JUBA |
(Reuters) - More than 19,000 people have fled fighting raging in the east of South Sudan and sought refuge in neighboring countries since the start of the year, the United Nations said on Wednesday.
Almost 12,000 have entered Ethiopia from South Sudan's Jonglei state, where the army is trying to put down a rebellion.
Some 5,000 South Sudanese have crossed the border to Kenya, and another 2,500 to Uganda.
"The increase in numbers in Ethiopia in the past weeks has been particularly sharp, with around 4,000 new arrivals since 7 May," the UN said in a statement.
The violence has hampered government plans to search with the help of Western firms such as Total for oil in Jonglei, South Sudan's biggest state.
South Sudan's government has been struggling to assert itself across a vast and remote territory which won independence from Sudan almost two years ago.
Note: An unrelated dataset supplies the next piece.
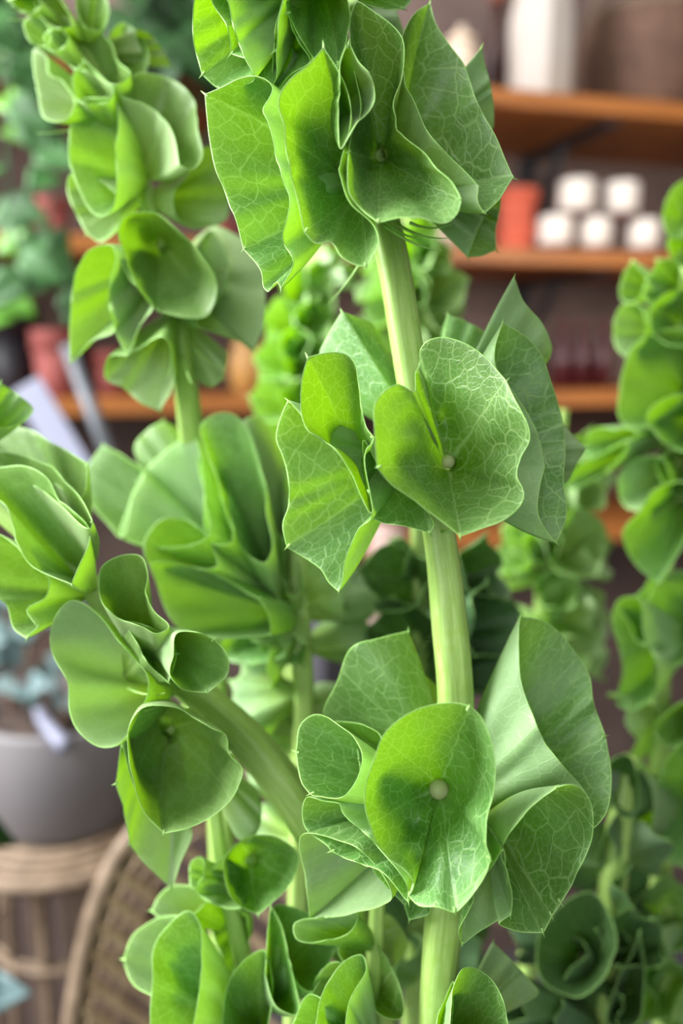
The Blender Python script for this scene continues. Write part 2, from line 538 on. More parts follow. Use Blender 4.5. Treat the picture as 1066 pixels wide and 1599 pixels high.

This week the U.N. said it lacked sufficient troops and aircraft to protect the large numbers of civilians uprooted by the conflict during seasonal rains which turn much of the state into an impassable quagmire.
Earlier this month the army, an assortment of poorly-trained former guerillas from the 1983-2005 civil war, recaptured the rebel-held town of Boma near the Ethiopian border.
South Sudan's President Salva Kiir has renewed an offer of amnesty to help end the fighting, but also accused his own security forces of looting the town of Pibor, a remote settlement at the heart of the conflict.